Doch des Rätsels Lösung ist relativ Simpel: Der Fokusring des Objektives ist über eine Welle mit dem Messsucher verbunden. Dieser besteht aus Zwei Teilen. Den Sucher an der Rückseite der Kamera, durch den das Auge blickt und ein weiterer optischer Einlass vorn überm Objektiv, in dem ein kleiner Horizont durch die eben erwähnte Welle bewegt wird. Über ein Prisma werden beide Strahlengänge überlagert, dadurch entsteht der Eindruck eines HUD-Displays, wie man es aus modernen Suchern kennt. Durch Fokussierung am Objektiv überlagert sich der eingeblendete Horizont mit dem realen, sichtbaren Bild. Sind beide Ebenen Deckungsgleich, ist das Bild im Fokus. Simpel, aber effektiv.

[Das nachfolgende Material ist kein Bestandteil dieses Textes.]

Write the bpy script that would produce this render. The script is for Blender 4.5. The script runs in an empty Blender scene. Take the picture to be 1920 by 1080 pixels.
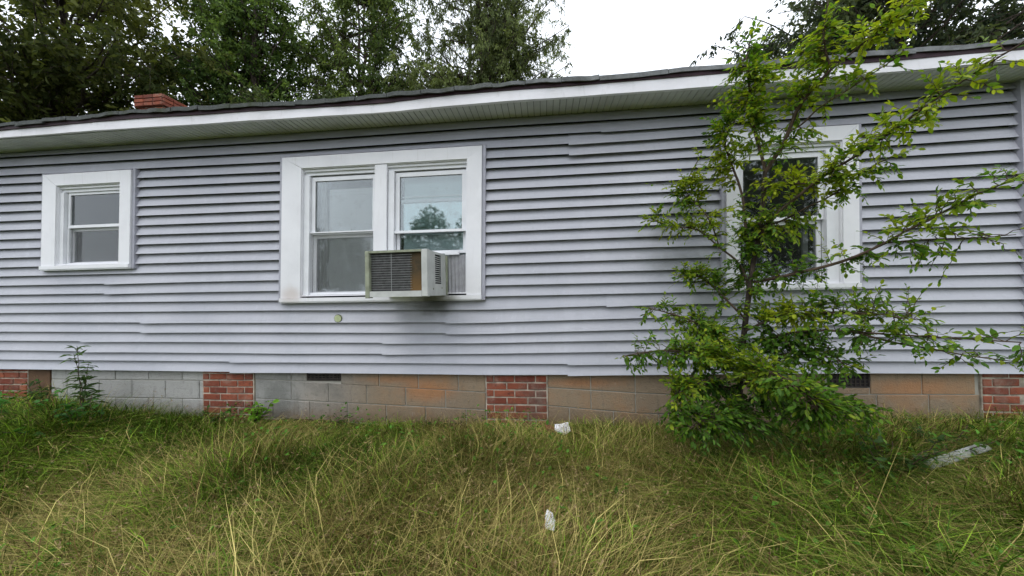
import bpy, bmesh, math, random
import numpy as np
from mathutils import Matrix, Vector

S = bpy.context.scene
COL = S.collection
rng = np.random.default_rng(11)
random.seed(11)

# ------------------------------------------------------------------ camera
def cam_matrix(yaw, pitch, roll, loc):
    cy, sy, cp, sp, cr, sr = math.cos(yaw), math.sin(yaw), math.cos(pitch), math.sin(pitch), math.cos(roll), math.sin(roll)
    fwd = Vector((-sy * cp, cy * cp, sp)); right = Vector((cy, sy, 0)); up = right.cross(fwd)
    r = right * cr + up * sr; u = up * cr - right * sr
    m = Matrix((r, u, -fwd)).transposed().to_4x4()
    m.translation = Vector(loc)
    return m
cd = bpy.data.cameras.new('camera'); cam = bpy.data.objects.new('camera', cd); COL.objects.link(cam)
cd.sensor_width = 36.0; cd.lens = 620 / 1920 * 36; cd.clip_start = 0.02; cd.clip_end = 600
cam.matrix_world = cam_matrix(math.radians(5.5863), math.radians(0.8218), math.radians(-1.0248), (0, -3.0798, 0.8286))
S.camera = cam

# ------------------------------------------------------------------ overcast sky, weak soft sun, exposure
SUN_EL, SUN_AZ = math.radians(58), math.radians(205)      # azimuth clockwise from +y: in front of the house, to its left
w = bpy.data.worlds.new('World'); S.world = w; w.use_nodes = True
nt = w.node_tree; nt.nodes.clear()
sky = nt.nodes.new('ShaderNodeTexSky'); sky.sky_type = 'NISHITA'; sky.sun_disc = False
sky.sun_elevation = SUN_EL; sky.sun_rotation = SUN_AZ; sky.dust_density = 4.0; sky.air_density = 1.0
hs = nt.nodes.new('ShaderNodeHueSaturation'); hs.inputs['Saturation'].default_value = 0.12
mx = nt.nodes.new('ShaderNodeMixRGB'); mx.inputs['Fac'].default_value = 0.8; mx.inputs['Color2'].default_value = (14.9, 15.8, 17.2, 1)
bg = nt.nodes.new('ShaderNodeBackground'); bg.inputs['Strength'].default_value = 0.1
ow = nt.nodes.new('ShaderNodeOutputWorld')
nt.links.new(sky.outputs[0], hs.inputs['Color']); nt.links.new(hs.outputs[0], mx.inputs['Color1'])
nt.links.new(mx.outputs[0], bg.inputs['Color']); nt.links.new(bg.outputs[0], ow.inputs['Surface'])
sd = bpy.data.lights.new('sun', 'SUN'); sd.energy = 0.7; sd.angle = math.radians(35); sd.color = (1.0, 0.97, 0.93)
sun = bpy.data.objects.new('sun', sd); COL.objects.link(sun)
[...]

Die Canonet 28 verfügt über ein fest verbautes, nicht wechselbares Objektiv mit 40mm Brennweite und einer Blende von 1:2.8, daher der Modellname. Weitere Modelle, die Canonet 19 und Canonet 17 besitzen entsprechend lichtstärkere Objektive.

Bei Blendenvorwahl löst die Kamera leider immer mit 1/30 S aus. Ein manueller Eingriff auf die Belichtungszeit ist hier nicht möglich. Sinnvoller ist hier die Nutzung des Automatikmodus, der Zeiten von 1/30 S – 1/600 S ermöglicht. Jedoch sperrt die Kamera den Auslöser, wenn Über- oder Unterbelichtung droht. Bislang ist es mir nur wenige Male gelungen, im Automatikmodus auszulösen. Zudem scheint der Belichtungsmesser nicht ordnungsgemäß zu funktionieren, da sich die Belichtungszeit im Sucherdisplay nicht ändert und die Auslösung im Automatikmodus, der vom Belichtungsmesser abgängig ist, nur sporadisch funktioniert. Meine Vermutung ist die Batterie. Alte Kameras sind hier auf eine exakte Spannung angewiesen, Abweichungen führen zu Fehlfunktionen. Auch wenn ich die Batterie durchgemessen habe und die benötigten 1,35 V feststellte, bestellte ich mir bereits verschiedene Batterietypen gleicher Bauform. Irgendwo muss der Fehler ja liegen.

Wie dem auch sei; Selbst mit intaktem, funktionierendem Belichtungsmesser, wäre diese Kamera kein Modell, mit dem ich ernsthaft einen Film belichten würde. Es ist eine klassische point-and-shoot Kamera, die völlig automatisch funktioniert und dem Benutzer keinerlei sinnvolle Einstellungsmöglichkeiten bietet. Sie ist der maschinengewordene Automatikmodus, der Betriebsmodus bei dem man den Auslöser drückt und ein halbwegs richtig belichtetes Bild erhält ohne Kenntnisse der Fotografie zu besitzen. Und genau das war der Anwendungszweck dieser Kamera, die ab 1971 gebaut wurde: Spontanes Festhalten von Momentan, ohne sich über fotografische Grundlagen den Kopf zu zerbrechen. Die Kamera richtete sich an Gelenheitsknipser, die einfach und schnell Bilder ihres Urlaubes, ihrer Feier, ihres Alltags schießen wollten. Für alles andere gab und gibt es Spiegelreflexkameras.